Bundesgerichtshof (BGH): Kündigungsschutz für Mieter mit starken Gesundheitsproblemen

Der BGH hat sich in seinem Urteil vom 15.03.2017 (Az. VIII ZR 270/15) mit der Frage befasst, in welchem Umfang sich Gerichte mit vom Vermieter vorgetragenen Härtegründen bei der Entscheidung über die Fortsetzung eines Mietverhältnisses auseinanderzusetzen haben. Dabei hat er insbesondere die Bedeutung unterstrichen, die der Prüfung von Härtegründen nach der sorgfältigen Sachverhaltsfeststellung sowie der Interessengewichtung zukommt.

Sachverhalt: Wohnungskündigung eines Demenzkranken

In dem entschiedenen Fall ging es um einen Mietvertrag über eine Dreieinhalbzimmerwohnung im Erdgeschoss eines Mehrfamilienhauses. Der Vermieter kündigte das Mietverhältnis, da er die Wohnung für die Familie seines Sohnes benötigte, der bisher die im Obergeschoss liegende Wohnung bewohnte, die für die wachsende Familie zu klein geworden war. Der Sohn beabsichtigte seine Wohnung und die Wohnung der Beklagten zusammenzulegen, um mehr Wohnraum für seine Familie zu schaffen und die beengten Wohnverhältnisse zu beseitigen.

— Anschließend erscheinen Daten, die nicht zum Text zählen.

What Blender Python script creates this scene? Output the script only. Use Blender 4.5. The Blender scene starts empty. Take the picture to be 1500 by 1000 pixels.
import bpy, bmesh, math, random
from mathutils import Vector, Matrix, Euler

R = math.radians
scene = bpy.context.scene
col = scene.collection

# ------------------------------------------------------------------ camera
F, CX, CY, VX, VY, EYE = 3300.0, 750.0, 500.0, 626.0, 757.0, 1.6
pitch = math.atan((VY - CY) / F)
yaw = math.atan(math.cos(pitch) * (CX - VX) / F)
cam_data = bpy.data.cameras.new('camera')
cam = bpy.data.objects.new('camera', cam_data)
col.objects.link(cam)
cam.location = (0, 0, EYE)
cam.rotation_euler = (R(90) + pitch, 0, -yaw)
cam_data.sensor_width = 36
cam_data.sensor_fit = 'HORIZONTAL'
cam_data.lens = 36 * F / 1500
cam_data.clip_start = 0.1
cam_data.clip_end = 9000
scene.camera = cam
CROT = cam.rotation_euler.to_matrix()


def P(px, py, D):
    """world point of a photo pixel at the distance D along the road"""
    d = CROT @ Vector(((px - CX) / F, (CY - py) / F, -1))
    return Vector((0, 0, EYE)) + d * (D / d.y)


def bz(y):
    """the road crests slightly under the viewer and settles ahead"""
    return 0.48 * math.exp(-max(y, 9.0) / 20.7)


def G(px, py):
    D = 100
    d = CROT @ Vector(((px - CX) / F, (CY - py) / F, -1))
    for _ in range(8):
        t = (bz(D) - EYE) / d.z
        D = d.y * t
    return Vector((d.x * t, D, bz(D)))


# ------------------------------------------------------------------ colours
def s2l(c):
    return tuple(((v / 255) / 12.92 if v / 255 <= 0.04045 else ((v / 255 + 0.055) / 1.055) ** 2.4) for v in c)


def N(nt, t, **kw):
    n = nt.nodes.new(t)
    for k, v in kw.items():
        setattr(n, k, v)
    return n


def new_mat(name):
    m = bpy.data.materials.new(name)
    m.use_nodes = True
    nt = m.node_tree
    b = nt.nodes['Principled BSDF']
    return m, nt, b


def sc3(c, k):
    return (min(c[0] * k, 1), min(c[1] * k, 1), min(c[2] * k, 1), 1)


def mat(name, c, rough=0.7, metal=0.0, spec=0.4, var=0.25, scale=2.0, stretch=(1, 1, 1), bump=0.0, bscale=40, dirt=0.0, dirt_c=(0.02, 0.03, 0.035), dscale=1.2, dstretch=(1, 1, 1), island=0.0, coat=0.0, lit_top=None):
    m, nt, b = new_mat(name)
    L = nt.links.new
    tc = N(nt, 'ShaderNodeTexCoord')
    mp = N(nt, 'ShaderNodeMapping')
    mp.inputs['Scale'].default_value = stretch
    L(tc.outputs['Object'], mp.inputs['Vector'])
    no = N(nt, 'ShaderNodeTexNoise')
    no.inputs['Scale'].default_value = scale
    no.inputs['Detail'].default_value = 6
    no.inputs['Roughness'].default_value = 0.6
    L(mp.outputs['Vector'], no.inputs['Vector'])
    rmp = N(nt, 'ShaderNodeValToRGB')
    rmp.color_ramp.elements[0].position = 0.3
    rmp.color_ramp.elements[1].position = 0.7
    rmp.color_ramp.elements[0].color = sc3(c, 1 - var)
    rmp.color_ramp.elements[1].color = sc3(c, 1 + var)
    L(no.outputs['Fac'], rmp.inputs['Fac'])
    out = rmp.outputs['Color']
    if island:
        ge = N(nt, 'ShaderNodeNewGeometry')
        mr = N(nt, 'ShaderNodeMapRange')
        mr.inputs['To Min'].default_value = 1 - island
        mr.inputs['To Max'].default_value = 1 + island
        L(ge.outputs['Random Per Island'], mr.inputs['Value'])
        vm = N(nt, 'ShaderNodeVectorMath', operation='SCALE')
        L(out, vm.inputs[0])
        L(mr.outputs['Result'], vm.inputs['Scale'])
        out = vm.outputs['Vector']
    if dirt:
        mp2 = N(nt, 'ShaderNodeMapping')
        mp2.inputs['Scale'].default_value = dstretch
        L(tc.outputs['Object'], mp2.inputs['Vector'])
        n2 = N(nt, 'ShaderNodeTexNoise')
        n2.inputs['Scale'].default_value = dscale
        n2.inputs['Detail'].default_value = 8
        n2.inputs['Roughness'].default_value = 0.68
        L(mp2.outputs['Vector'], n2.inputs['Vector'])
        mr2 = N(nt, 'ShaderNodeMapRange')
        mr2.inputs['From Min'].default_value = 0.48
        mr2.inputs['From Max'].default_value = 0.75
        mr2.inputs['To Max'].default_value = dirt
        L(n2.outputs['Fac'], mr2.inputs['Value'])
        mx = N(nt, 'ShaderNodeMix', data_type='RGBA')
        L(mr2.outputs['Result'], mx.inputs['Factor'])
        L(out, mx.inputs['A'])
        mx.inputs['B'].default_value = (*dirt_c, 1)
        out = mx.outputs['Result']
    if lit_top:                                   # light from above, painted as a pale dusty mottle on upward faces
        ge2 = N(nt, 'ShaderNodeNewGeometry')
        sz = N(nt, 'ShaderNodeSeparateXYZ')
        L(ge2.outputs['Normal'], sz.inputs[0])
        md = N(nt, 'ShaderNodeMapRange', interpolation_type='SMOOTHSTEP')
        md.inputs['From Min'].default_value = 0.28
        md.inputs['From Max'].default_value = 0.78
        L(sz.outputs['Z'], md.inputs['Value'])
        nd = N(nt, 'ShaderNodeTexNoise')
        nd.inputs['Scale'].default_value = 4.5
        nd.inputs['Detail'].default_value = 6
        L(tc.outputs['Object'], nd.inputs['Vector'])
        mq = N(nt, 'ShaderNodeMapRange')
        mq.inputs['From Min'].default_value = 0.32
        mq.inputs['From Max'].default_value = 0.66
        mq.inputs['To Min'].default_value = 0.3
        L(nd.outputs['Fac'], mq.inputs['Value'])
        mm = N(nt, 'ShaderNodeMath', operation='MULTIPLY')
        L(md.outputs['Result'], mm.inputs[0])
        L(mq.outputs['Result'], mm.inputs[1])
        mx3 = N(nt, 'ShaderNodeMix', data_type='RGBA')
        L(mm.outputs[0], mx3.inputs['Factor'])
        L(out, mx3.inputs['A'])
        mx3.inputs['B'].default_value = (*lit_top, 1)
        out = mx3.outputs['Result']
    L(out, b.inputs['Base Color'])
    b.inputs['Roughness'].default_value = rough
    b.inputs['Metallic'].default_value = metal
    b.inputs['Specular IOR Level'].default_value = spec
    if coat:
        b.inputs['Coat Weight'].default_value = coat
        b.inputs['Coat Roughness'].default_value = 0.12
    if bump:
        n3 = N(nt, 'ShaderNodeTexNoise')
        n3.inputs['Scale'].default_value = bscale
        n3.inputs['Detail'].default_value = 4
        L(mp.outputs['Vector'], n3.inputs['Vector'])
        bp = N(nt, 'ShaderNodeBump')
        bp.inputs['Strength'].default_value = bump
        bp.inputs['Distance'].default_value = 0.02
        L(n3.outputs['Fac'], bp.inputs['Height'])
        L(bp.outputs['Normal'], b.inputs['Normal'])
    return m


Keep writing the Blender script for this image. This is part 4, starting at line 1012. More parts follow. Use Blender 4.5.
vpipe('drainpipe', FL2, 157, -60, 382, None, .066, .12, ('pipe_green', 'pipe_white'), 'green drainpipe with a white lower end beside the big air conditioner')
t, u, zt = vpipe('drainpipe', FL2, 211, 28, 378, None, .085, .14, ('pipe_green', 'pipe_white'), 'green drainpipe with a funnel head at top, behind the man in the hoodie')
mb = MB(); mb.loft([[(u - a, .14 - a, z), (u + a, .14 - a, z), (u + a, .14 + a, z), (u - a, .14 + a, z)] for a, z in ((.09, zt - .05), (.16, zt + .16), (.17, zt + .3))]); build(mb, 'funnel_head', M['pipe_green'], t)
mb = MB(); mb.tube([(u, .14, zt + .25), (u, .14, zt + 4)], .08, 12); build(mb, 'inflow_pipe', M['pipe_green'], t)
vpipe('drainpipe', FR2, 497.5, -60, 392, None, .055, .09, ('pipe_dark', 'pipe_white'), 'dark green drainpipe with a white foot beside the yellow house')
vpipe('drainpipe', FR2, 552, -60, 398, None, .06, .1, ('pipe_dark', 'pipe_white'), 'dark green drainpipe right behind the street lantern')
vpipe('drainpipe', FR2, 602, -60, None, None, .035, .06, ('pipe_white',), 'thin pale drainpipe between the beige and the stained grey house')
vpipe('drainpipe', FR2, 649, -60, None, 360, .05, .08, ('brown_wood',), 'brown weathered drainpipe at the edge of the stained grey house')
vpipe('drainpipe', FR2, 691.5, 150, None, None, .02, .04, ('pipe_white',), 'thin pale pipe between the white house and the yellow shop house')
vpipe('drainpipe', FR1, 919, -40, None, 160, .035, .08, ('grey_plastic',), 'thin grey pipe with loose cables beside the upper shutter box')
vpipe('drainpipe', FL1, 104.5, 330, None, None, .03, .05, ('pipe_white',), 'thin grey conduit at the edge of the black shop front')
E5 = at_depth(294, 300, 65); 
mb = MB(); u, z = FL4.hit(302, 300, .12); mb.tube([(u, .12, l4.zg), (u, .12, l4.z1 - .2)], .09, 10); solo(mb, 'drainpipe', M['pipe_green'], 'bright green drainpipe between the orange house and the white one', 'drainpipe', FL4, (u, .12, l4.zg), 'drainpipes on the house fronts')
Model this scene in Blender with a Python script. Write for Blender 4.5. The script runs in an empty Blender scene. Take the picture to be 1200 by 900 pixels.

Die Beklagten widersprachen der Kündigung und machten geltend, dass der Sohn mit seiner Familie alternativ die leerstehende Dachgeschosswohnung nutzen könne. Jedenfalls könnten sie – die Beklagten – die Fortsetzung des Mietverhältnisses aufgrund persönlicher Härte verlangen, da der im Jahre 1930 geborene Beklagte zahlreiche gesundheitliche Einschränkungen habe und an einer beginnenden Demenz leide, die sich zu verschlimmern drohe, wenn er aus seiner gewohnten Umgebung gerissen würde.

Entscheidung des BGH: Fortsetzung des Mietverhältnisses trotz wirksamer ordentlicher Kündigung aus Härtegründen

Der BGH begründet seine Entscheidung wie folgt: Der Mieter einer an sich gerechtfertigten ordentlichen Kündigung könne widersprechen und die Fortsetzung des Mietverhältnisses verlangen. Dazu müsste die Beendigung des Mietverhältnisses eine Härte bedeuten, die auch unter Würdigung der berechtigten Interessen des Vermieters nicht zu rechtfertigen sei. Dies sei insbesondere der Fall, wenn die für den Mieter mit einem Umzug verbundenen Unannehmlichkeiten sich deutlich von den mit einem Wohnungswechsel typischerweise verbundenen Unannehmlichkeiten abheben.

Bei der Prüfung von Härtegründen müssen Gerichte den Sachverhalt sorgfältig ermitteln und die beiderseitigen Interessen sowohl des Vermieters als auch des Mieters gegeneinander abwägen, d.h. das Gericht muss sich ein Bild davon verschaffen, welche konkreten gesundheitlichen Folgen ein Umzug für den Mieter hätte. Gegebenenfalls muss das Gericht einen Sachverständigen zur Hilfe ziehen. Erst dann sei das Gericht überhaupt in der Lage, die gesundheitlichen Auswirkungen eines erzwungenen Wohnungswechsel, die für den Mieter konkret mit dem Umzug verbunden sind, im Rahmen der notwendigen erforderlichen Abwägung sachgerecht zu gewichten.

Hier hatte das Landgericht (LG) Baden-Baden die vorgebrachten Härtegründe der Mieter aber nicht genau genug geprüft. Das LG habe zwar die von den Mietern vorgetragenen Gründe als wahr angesehen, kam dennoch zu dem Ergebnis, dass diese nicht Vorrang vor den Interessen des Vermieters hätten.

Inwieweit der Erhalt der Wohnung für die Mieter existenzielle Bedeutung hat, wurde nicht berücksichtigt. Doch gerade wenn – wie hier – ganz schwerwiegende Gesundheitsbeeinträchtigungen drohen (oder auch bei Lebensgefahr), sind die Gerichte gehalten, ihre Entscheidung auf eine tragfähige Grundlage zu stellen, Beweisangeboten besonders sorgfältig nachzugehen und den daraus resultierenden Gefahren bei der Abwägung der widerstreitenden Interessen hinreichend Rechnung zu tragen.

Das Landgericht muss deshalb nun diese Tatsachen feststellen, die für eine sorgfältige Abwägung erforderlich sind. Mit diesem Urteil des BGH dürften Mieter zukünftig bessere Chancen haben, sich gegen eine Wohnungskündigung zu wehren, wenn ein Umzug für sie nicht nur unerhebliche, sondern massive Auswirkungen – insbesondere auf die Gesundheit – haben würde.